The German regulator BaFin took a different approach, and in response to the ESMA warning prohibited additional payments when a client made losses. The French regulator Autorité des marchés financiers decided to ban all advertising of CFDs. In March, the Irish Financial Regulator followed suit and put out a proposal to either ban CFDs or implement limitations on leverage. Beyond Europe, other regions have also set specific leverage limits. In Australia, the Australian Securities and Investments Commission has established leverage limits for retail CFD trading. In March 2021, they reduced the maximum leverage ratio to 30:1.

Electricity generation

Several countries aim to support low-carbon electricity generation with CFDs.
In the United Kingdom, both nuclear and renewable contracts for difference were introduced by the Energy Act 2013, progressively replacing the previous Renewables Obligation scheme. A House of Commons Library report explained the scheme as:
In some countries, such as Turkey and France, the price may be fixed by the government rather than an auction.
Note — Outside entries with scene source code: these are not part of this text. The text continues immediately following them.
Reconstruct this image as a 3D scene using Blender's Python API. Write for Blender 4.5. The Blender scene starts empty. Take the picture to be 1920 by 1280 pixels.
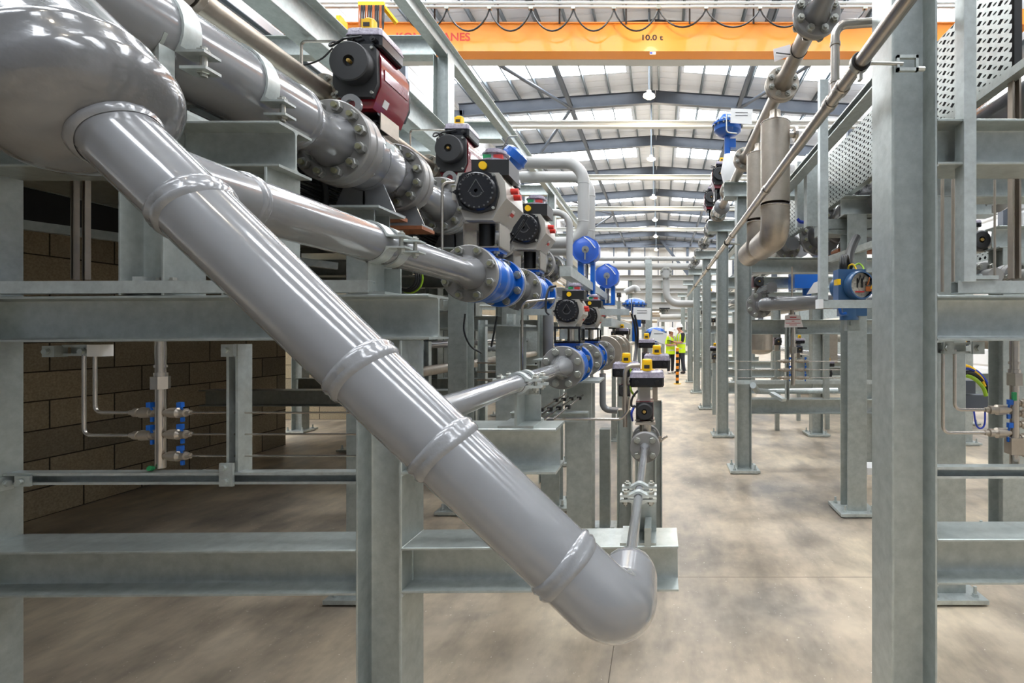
EM_ROOF = 17.5; EXPO = 0.0
import bpy, math, random
from math import pi, sin, cos, radians, sqrt
from mathutils import Vector, Matrix
random.seed(7)
SC = bpy.context.scene
COL = SC.collection
F, VX, VY, H = 907.0, 1237.0, 625.0, 1.42

def V(*a): return Vector(a)
def P(px, py, Y):
    """A point of the hall at depth Y that stands at pixel (px, py) of the photograph."""
    return V((px - VX) * Y / F, Y, H - (py - VY) * Y / F)
def XP(px, Y): return (px - VX) * Y / F
def ZP(py, Y): return H - (py - VY) * Y / F

# ---------------------------------------------------------------- camera
cd = bpy.data.cameras.new('camera'); cam = bpy.data.objects.new('camera', cd); COL.objects.link(cam)
cam.location = (0, 0, H); cam.rotation_euler = (pi / 2, 0, 0)
cd.sensor_width = 36; cd.sensor_fit = 'HORIZONTAL'; cd.lens = 36 * F / 1920
cd.shift_x = -(VX - 960) / 1920; cd.shift_y = -(640 - VY) / 1920
cd.clip_start = .05; cd.clip_end = 300
SC.camera = cam

# ---------------------------------------------------------------- materials
M = {}
def lin(c):
    return tuple(((x / 255) / 12.92 if x <= 10 else ((x / 255 + .055) / 1.055) ** 2.4) for x in c)
def mat(name, rgb, rough=.5, metal=0., coat=0., var=0., vscale=6., bump=0., bscale=40., spec=.5, rgb2=None, emit=0., alpha=1., trans=0., stretch=None, detail=4.):
    m = bpy.data.materials.new(name); m.use_nodes = True
    nt = m.node_tree; b = nt.nodes['Principled BSDF']
    c = lin(rgb)
    b.inputs['Base Color'].default_value = (*c, 1)
    b.inputs['Roughness'].default_value = rough
    b.inputs['Metallic'].default_value = metal
    b.inputs['Specular IOR Level'].default_value = spec
    b.inputs['Coat Weight'].default_value = coat
    b.inputs['Coat Roughness'].default_value = .06
    if trans: b.inputs['Transmission Weight'].default_value = trans
    if alpha < 1: b.inputs['Alpha'].default_value = alpha
    if emit:
        b.inputs['Emission Color'].default_value = (*c, 1); b.inputs['Emission Strength'].default_value = emit
    if var or bump:
        tc = nt.nodes.new('ShaderNodeTexCoord'); mp = nt.nodes.new('ShaderNodeMapping')
        nt.links.new(tc.outputs['Object'], mp.inputs['Vector'])
        if stretch: mp.inputs['Scale'].default_value = stretch
    if var:
        n = nt.nodes.new('ShaderNodeTexNoise'); n.inputs['Scale'].default_value = vscale; n.inputs['Detail'].default_value = detail; n.inputs['Roughness'].default_value = .65
        nt.links.new(mp.outputs[0], n.inputs['Vector'])
        r = nt.nodes.new('ShaderNodeValToRGB')
        c2 = lin(rgb2) if rgb2 else tuple(x * (1 - var) for x in c)
        r.color_ramp.elements[0].position = .32; r.color_ramp.elements[1].position = .68
        r.color_ramp.elements[0].color = (*c2, 1); r.color_ramp.elements[1].color = (*(c if rgb2 else tuple(min(1, x * (1 + var * .6)) for x in c)), 1)
        nt.links.new(n.outputs['Fac'], r.inputs['Fac']); nt.links.new(r.outputs['Color'], b.inputs['Base Color'])
    if bump:
        n2 = nt.nodes.new('ShaderNodeTexNoise'); n2.inputs['Scale'].default_value = bscale; n2.inputs['Detail'].default_value = 3
        nt.links.new(mp.outputs[0], n2.inputs['Vector'])
        bp = nt.nodes.new('ShaderNodeBump'); bp.inputs['Strength'].default_value = bump; bp.inputs['Distance'].default_value = .01
        nt.links.new(n2.outputs['Fac'], bp.inputs['Height']); nt.links.new(bp.outputs[0], b.inputs['Normal'])
    M[name] = m; return m

mat('galv', (174, 181, 177), .32, .5, var=.16, vscale=22, bump=.04, bscale=140, detail=8.)
mat('galv_bright', (196, 203, 200), .3, .45, var=.16, vscale=25)
mat('grey_paint', (128, 129, 131), .16, coat=.8, bump=.025, bscale=55, var=.05, vscale=9)
mat('grey_cast', (100, 100, 101), .2, coat=.8, bump=.16, bscale=34, var=.06, vscale=8)
mat('grey_weld', (128, 129, 131), .22, coat=.7, bump=.2, bscale=40)
mat('grey_flange', (137, 135, 132), .3, coat=.3, bump=.03, bscale=80)
mat('grey_light', (166, 166, 163), .35, coat=.15)
mat('stainless', (188, 180, 170), .26, .92, var=.1, vscale=18)
mat('stainless_dull', (180, 170, 156), .38, .8, var=.12, vscale=12)
mat('zinc', (176, 176, 168), .3, .75)
mat('zinc_yellow', (158, 156, 128), .34, .7)
mat('nut', (150, 150, 146), .34, .5)
mat('brass', (205, 170, 100), .3, .8)
mat('red_paint', (122, 20, 34), .22, coat=.6, bump=.02, bscale=70)
mat('red_plastic', (214, 52, 40), .4)
mat('black', (26, 26, 27), .42)
mat('black_satin', (44, 44, 45), .5)
mat('black_gloss', (20, 20, 24), .22)
mat('emboss', (86, 86, 86), .4)
mat('rubber', (16, 16, 17), .6)
mat('blue', (12, 96, 190), .28, coat=.4)
mat('blue_violet', (52, 98, 196), .35, coat=.2)
mat('blue_steel', (52, 92, 134), .32, coat=.4)
mat('blue_tap', (20, 96, 190), .45)
mat('actuator_grey', (178, 174, 165), .36, .1, bump=.02, bscale=90)
mat('yellow', (246, 196, 16), .4)
mat('orange', (246, 150, 36), .42, coat=.15)
mat('orange_dark', (212, 126, 40), .45)
mat('crane_red', (214, 56, 28), .5)
mat('lid', (172, 164, 178), .12, coat=.5, var=.35, vscale=60, bump=.3, bscale=60)
mat('tan_pad', (150, 92, 58), .65, var=.2, vscale=20)
mat('white', (236, 236, 234), .5)
mat('tie_white', (192, 194, 190), .5)
mat('tag', (238, 232, 230), .6)
mat('tag_red', (196, 60, 56), .6)
mat('dark_steel', (80, 87, 97), .4, .2, var=.12, vscale=1.5)
mat('purlin', (122, 132, 140), .4, .4)
mat('green', (40, 150, 90), .5)
mat('cable_green', (150, 190, 40), .5)
mat('cable_blue', (30, 60, 170), .5)
mat('skin', (196, 140, 116), .55)
mat('hivis', (206, 240, 30), .65)
mat('reflective', (190, 194, 190), .35)
mat('cloth_black', (32, 33, 38), .85)
mat('cloth_dark', (44, 48, 60), .85)
mat('hair', (50, 36, 28), .7)
mat('shoe_white', (220, 216, 212), .6)
mat('leather', (46, 38, 34), .6)
mat('lamp_white', (226, 226, 226), .4)
mat('mortar_dark', (60, 56, 50), .9)
mat('render_grey', (132, 138, 146), .8, var=.1, vscale=2)
mat('void', (10, 10, 11), .8)
mat('circuit', (190, 184, 170), .5, var=.5, vscale=60)
mat('copper', (190, 110, 60), .35, .6)
# ---------------------------------------------------------------- mesh building
def basis(d, up=None):
    d = Vector(d).normalized()
    up = Vector(up) if up is not None else (V(0, 0, 1) if abs(d.z) < .9 else V(0, 1, 0))
    a = up.cross(d)
    if a.length < 1e-6: a = V(1, 0, 0).cross(d)
    a.normalize(); b = d.cross(a).normalized()
    return a, b, d        # a: side, b: up, d: along

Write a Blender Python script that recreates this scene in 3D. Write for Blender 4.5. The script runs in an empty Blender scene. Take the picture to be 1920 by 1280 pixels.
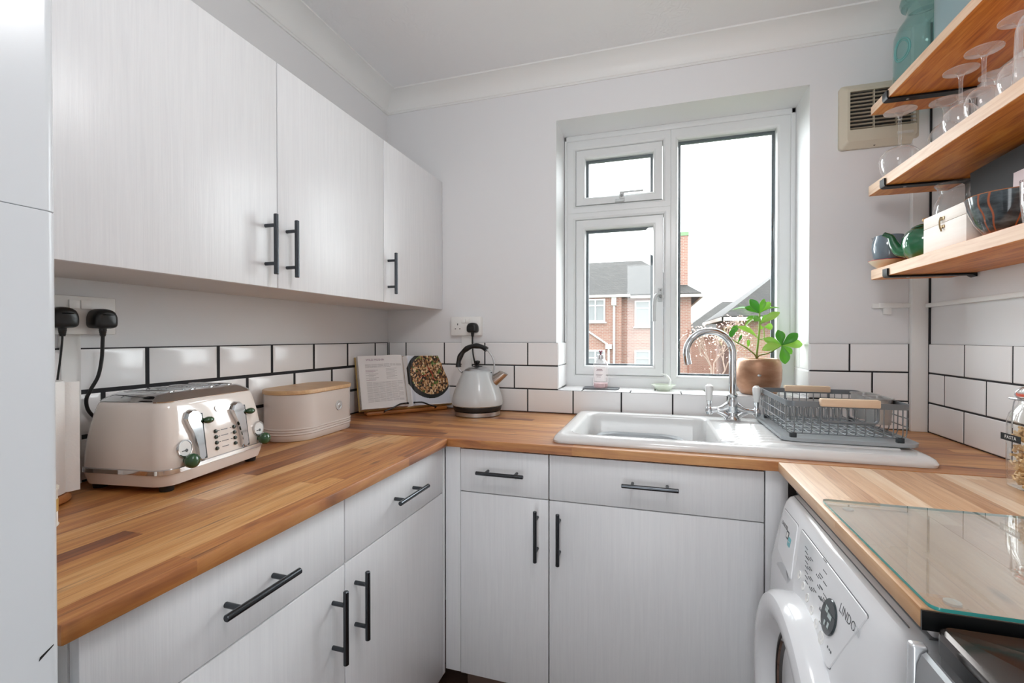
import bpy, bmesh, math, random
from mathutils import Matrix, Vector, Euler
random.seed(7)
PI = math.pi
scene = bpy.context.scene
COL = scene.collection
W = {}          # object name -> world matrix of the thing or part

# ------------------------------------------------------------------ materials
def lin(h):
    h = h.lstrip('#')
    c = [int(h[i:i+2], 16)/255 for i in (0, 2, 4)]
    return [x/12.92 if x <= .04045 else ((x+.055)/1.055)**2.4 for x in c] + [1]

class NT:
    def __init__(s, name):
        s.m = bpy.data.materials.new(name); s.m.use_nodes = True
        s.t = s.m.node_tree; s.t.nodes.clear()
        s.out = s.t.nodes.new('ShaderNodeOutputMaterial')
    def n(s, typ, **kw):
        nd = s.t.nodes.new(typ)
        for k, v in kw.items():
            if k.startswith('_'): setattr(nd, k[1:], v)
        for k, v in kw.items():
            if not k.startswith('_'):
                key = int(k[1:]) if k[0] == 'i' and k[1:].isdigit() else k.replace('__', ' ')
                s.set(nd.inputs[key], v)
        return nd
    def set(s, sock, v):
        if isinstance(v, bpy.types.NodeSocket): s.t.links.new(v, sock)
        elif isinstance(v, bpy.types.Node): s.t.links.new(v.outputs[0], sock)
        else: sock.default_value = v
    def math(s, op, a, b=0.0):
        nd = s.t.nodes.new('ShaderNodeMath'); nd.operation = op
        s.set(nd.inputs[0], a); s.set(nd.inputs[1], b); return nd.outputs[0]
    def ramp(s, fac, stops, interp='LINEAR'):
        nd = s.t.nodes.new('ShaderNodeValToRGB'); s.set(nd.inputs[0], fac)
        cr = nd.color_ramp; cr.interpolation = interp
        while len(cr.elements) < len(stops): cr.elements.new(.5)
        for e, (p, c) in zip(cr.elements, stops):
            e.position = p; e.color = c if not isinstance(c, str) else lin(c)
        return nd.outputs[0]
    def mix(s, fac, a, b, blend='MIX'):
        nd = s.t.nodes.new('ShaderNodeMix'); nd.data_type = 'RGBA'; nd.blend_type = blend
        s.set(nd.inputs[0], fac); s.set(nd.inputs[6], a); s.set(nd.inputs[7], b)
        return nd.outputs[2]
    def pos(s, scale=(1, 1, 1)):
        tc = s.n('ShaderNodeTexCoord')
        mp = s.n('ShaderNodeMapping', Vector=tc.outputs['Object'], Scale=scale)
        return mp.outputs[0]
    def noise(s, vec, scale=5, detail=4, rough=.5, dist=0):
        nd = s.n('ShaderNodeTexNoise', Vector=vec, Scale=scale, Detail=detail, Roughness=rough, Distortion=dist)
        return nd.outputs[0]
    def bump(s, h, strength=.2, dist=.001):
        return s.n('ShaderNodeBump', Height=h, Strength=strength, Distance=dist).outputs[0]
    def bsdf(s, **kw):
        nd = s.n('ShaderNodeBsdfPrincipled')
        for k, v in kw.items(): s.set(nd.inputs[k.replace('__', ' ')], v)
        s.t.links.new(nd.outputs[0], s.out.inputs[0]); return nd

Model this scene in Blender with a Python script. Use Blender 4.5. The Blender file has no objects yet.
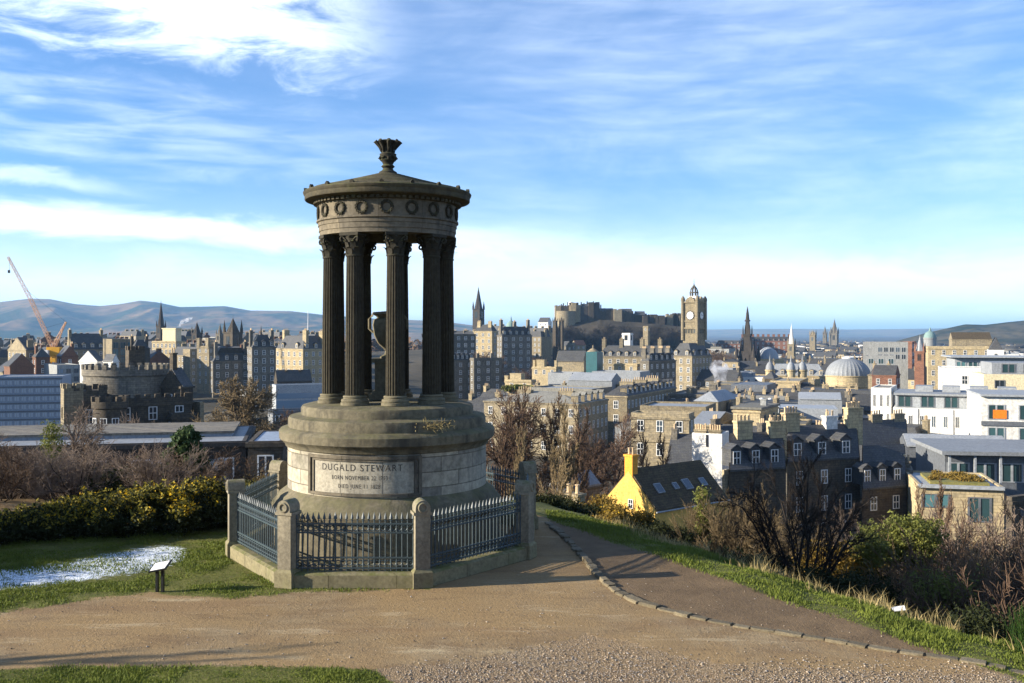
import bpy, math, random
import numpy as np
from mathutils import Vector, Matrix

# ------------------------------------------------------------------ camera, sky, sun, exposure
sc = bpy.context.scene
COL = sc.collection
R = math.radians
F = 1000.0            # focal length in pixels of the 1024 px wide picture
HX, HY = 512.0, 331.0 # the horizon's place in the picture
CZ = 5.3              # eye height above the monument's ground

cd = bpy.data.cameras.new('camera'); cam = bpy.data.objects.new('camera', cd); COL.objects.link(cam)
cam.location = (0, 0, CZ); cam.rotation_euler = (R(90), 0, 0)
cd.sensor_width = 36; cd.lens = 36 * F / 1024; cd.shift_y = -10.5 / 1024
cd.clip_start = 0.3; cd.clip_end = 80000
sc.camera = cam

SUN_EL = 18.0
SUN_DIR = Vector((-0.982, -0.19, 0)).normalized()      # horizontal direction towards the sun
sv = Vector((SUN_DIR.x * math.cos(R(SUN_EL)), SUN_DIR.y * math.cos(R(SUN_EL)), math.sin(R(SUN_EL))))
sd = bpy.data.lights.new('sun', 'SUN'); sun = bpy.data.objects.new('sun', sd); COL.objects.link(sun)
sd.energy = 5.0; sd.angle = R(0.5); sd.color = (1.0, 0.90, 0.74)
sun.rotation_euler = sv.to_track_quat('Z', 'Y').to_euler(); sun.location = (-60, -20, 60)

w = bpy.data.worlds.new('World'); sc.world = w; w.use_nodes = True
wt = w.node_tree; wt.nodes.clear()
def wn(t, **k):
    n = wt.nodes.new(t)
    for a, b in k.items(): setattr(n, a, b)
    return n
def wl(a, b): wt.links.new(a, b)
sky = wn('ShaderNodeTexSky', sky_type='NISHITA', sun_disc=False)
sky.sun_elevation = R(SUN_EL); sky.sun_rotation = math.atan2(SUN_DIR.x, SUN_DIR.y)
sky.altitude = 100; sky.air_density = 1.0; sky.dust_density = 0.25; sky.ozone_density = 2.5
tc = wn('ShaderNodeTexCoord'); sep = wn('ShaderNodeSeparateXYZ'); wl(tc.outputs['Generated'], sep.inputs[0])
def wm(op, a, b=None, c=None, clamp=False):
    n = wn('ShaderNodeMath', operation=op); n.use_clamp = clamp
    for i, v in enumerate((a, b, c)):
        if v is None: continue
        if hasattr(v, 'is_linked'): wl(v, n.inputs[i])
        else: n.inputs[i].default_value = v
    return n.outputs[0]
X, Y, Z = sep.outputs
hyp = wm('SQRT', wm('ADD', wm('MULTIPLY', X, X), wm('MULTIPLY', Y, Y)))
el = wm('ARCTAN2', Z, hyp)                 # elevation above the horizon
az = wm('ARCTAN2', X, Y)                   # bearing, 0 = straight ahead
zz = wm('MAXIMUM', Z, 0.012)
pl = wn('ShaderNodeCombineXYZ')            # the cloud deck: directions projected on a level layer
wl(wm('DIVIDE', X, zz), pl.inputs[0]); wl(wm('DIVIDE', Y, zz), pl.inputs[1])
def wnoise(vec, scale, detail, rough=0.55, dist=0.0, sx=1, sy=1, rot=0, off=(0, 0, 0)):
    mp = wn('ShaderNodeMapping'); mp.inputs['Scale'].default_value = (sx, sy, 1)
    mp.inputs['Rotation'].default_value = (0, 0, rot); mp.inputs['Location'].default_value = off
    wl(vec, mp.inputs[0])
    n = wn('ShaderNodeTexNoise'); n.inputs['Scale'].default_value = scale; n.inputs['Detail'].default_value = detail
    n.inputs['Roughness'].default_value = rough; n.inputs['Distortion'].default_value = dist
    wl(mp.outputs[0], n.inputs[0]); return n.outputs[0]
def wramp(v, lo, hi, a=0.0, b=1.0):
    n = wn('ShaderNodeMapRange', interpolation_type='SMOOTHSTEP')
    wl(v, n.inputs[0]); n.inputs[1].default_value = lo; n.inputs[2].default_value = hi
    n.inputs[3].default_value = a; n.inputs[4].default_value = b; return n.outputs[0]
ae = wn('ShaderNodeCombineXYZ'); wl(az, ae.inputs[0]); wl(wm('MULTIPLY', el, 3.2), ae.inputs[1])
big = wnoise(ae.outputs[0], 4.0, 6, 0.6, 0.4, off=(3.1, 1.7, 0))
mid = wnoise(ae.outputs[0], 9.0, 7, 0.62, 0.6, off=(0.4, 8.2, 0))
puff = wnoise(ae.outputs[0], 30.0, 4, 0.6, 0.3, off=(5, 2, 0))
fine = wnoise(ae.outputs[0], 17.0, 5, 0.50, 0.35, sx=0.6, sy=1.35, rot=0.30)
def px_az(px): return math.atan2(px - HX, F)
def px_el(py): return math.atan2(HY - py, F)
def band(y0, half, soft, slope=0.0, x0=512, amp=0.012, nz=None):
    """a long cloud bank at the picture height y0 (measured at column x0)"""
    e0 = px_el(y0)
    d = wm('SUBTRACT', wm('SUBTRACT', el, e0), wm('MULTIPLY', wm('SUBTRACT', az, px_az(x0)), slope))
    d = wm('ADD', d, wm('MULTIPLY', wm('SUBTRACT', nz if nz else mid, 0.5), amp * 2))
    return wramp(wm('ABSOLUTE', d), half / F, (half + soft) / F, 1.0, 0.0)
def mul(a, b): return wm('MULTIPLY', a, b)
def left_of(px, soft): return wramp(az, px_az(px - soft), px_az(px + soft), 1.0, 0.0)
def right_of(px, soft): return wramp(az, px_az(px - soft), px_az(px + soft), 0.0, 1.0)
c1 = mul(mul(band(15, 18, 52, slope=-0.03, x0=200, amp=0.07), left_of(355, 70)), wramp(mid, 0.28, 0.56))    # big cloud at the top
c2 = mul(mul(band(135, 8, 45, slope=-0.10, x0=60, amp=0.05), left_of(260, 260)), wramp(fine, 0.30, 0.75))
c3 = mul(mul(band(234, 5, 14, slope=-0.03, x0=150, amp=0.018), left_of(480, 130)), wramp(big, 0.25, 0.5))
c3b = mul(mul(band(195, 2, 12, slope=-0.05, x0=30, amp=0.02), left_of(110, 80)), wramp(big, 0.3, 0.6))
c4 = mul(band(293, 12, 30, amp=0.03), wramp(big, 0.18, 0.5))
c4b = mul(mul(band(258, 8, 32, slope=-0.09, x0=520, amp=0.03), right_of(430, 120)), wramp(mid, 0.25, 0.6))
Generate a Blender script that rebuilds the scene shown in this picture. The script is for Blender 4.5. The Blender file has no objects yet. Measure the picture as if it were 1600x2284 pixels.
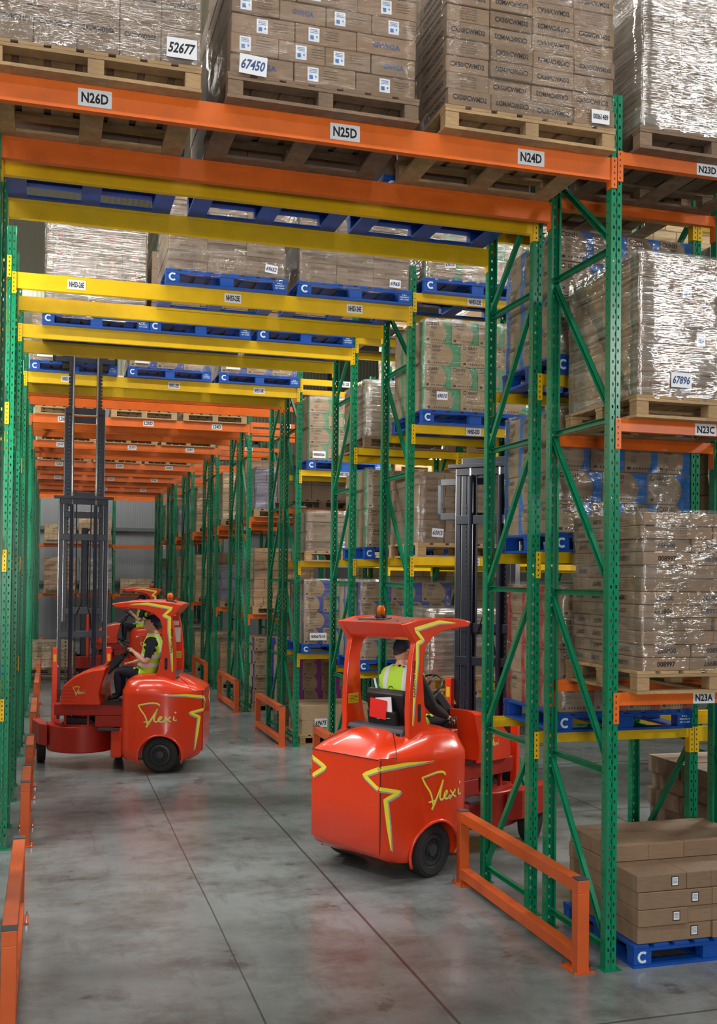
import bpy, bmesh, math, random
from mathutils import Vector, Matrix, Euler
random.seed(7)
SC = bpy.context.scene
COL = SC.collection
R = math.radians

# ------------------------------------------------------------------ camera
cd = bpy.data.cameras.new('camera'); cam = bpy.data.objects.new('camera', cd); COL.objects.link(cam)
SC.camera = cam
YAW, PIT, ROL = 0.28763, 0.01527, 0.01164
fw = Vector((math.sin(YAW)*math.cos(PIT), math.cos(YAW)*math.cos(PIT), math.sin(PIT)))
rt = Vector((math.cos(YAW), -math.sin(YAW), 0)); upv = rt.cross(fw)
r2 = rt*math.cos(ROL) + upv*math.sin(ROL); u2 = -rt*math.sin(ROL) + upv*math.cos(ROL)
M = Matrix((r2, u2, -fw)).transposed().to_4x4(); M.translation = Vector((0.3355, -6.1944, 2.5953))
cam.matrix_world = M
cd.sensor_fit = 'VERTICAL'; cd.sensor_height = 36; cd.sensor_width = 36
cd.lens = 2336.4/2284*36
cd.shift_y = 104.4/2284
cd.clip_start = 0.1; cd.clip_end = 200

# ------------------------------------------------------------------ world, light, exposure
w = bpy.data.worlds.new('world'); SC.world = w; w.use_nodes = True
w.node_tree.nodes['Background'].inputs[0].default_value = (0.80, 0.90, 1.0, 1)
w.node_tree.nodes['Background'].inputs[1].default_value = 0.13
SC.view_settings.view_transform = 'Standard'; SC.view_settings.look = 'None'
SC.view_settings.exposure = -0.12; SC.view_settings.gamma = 1.0
SC.view_settings.use_curve_mapping = False
SC.cycles.transparent_max_bounces = 24

def area(name, loc, size, power, col=(1, .965, .91), rot=(0, 0, 0), sy=None):
    l = bpy.data.lights.new(name, 'AREA'); l.energy = power; l.color = col
    l.shape = 'RECTANGLE'; l.size = size; l.size_y = sy or size
    o = bpy.data.objects.new(name, l); o.location = loc; o.rotation_euler = rot; COL.objects.link(o); return o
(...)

One-sided and Two-sided CFDs

The terminology for CFDs in the renewables sector may differ from the finance sector.
Some government-provided CFDs for supporting renewables are 'one sided'. If the spot price is higher than the strike price, no payment is made.
Other CFDs for renewables are 'two sided', either with two strike prices or one.
In the case of two strike prices, if the spot price is lower than a strike price, the government pays the generator. If the spot price is higher than a second strike price, the generator pays the government. If the spot price is in between the two strike prices, no payment is made between the government and generator.
In the case of a two sided CFD with only one strike price a payment is always made.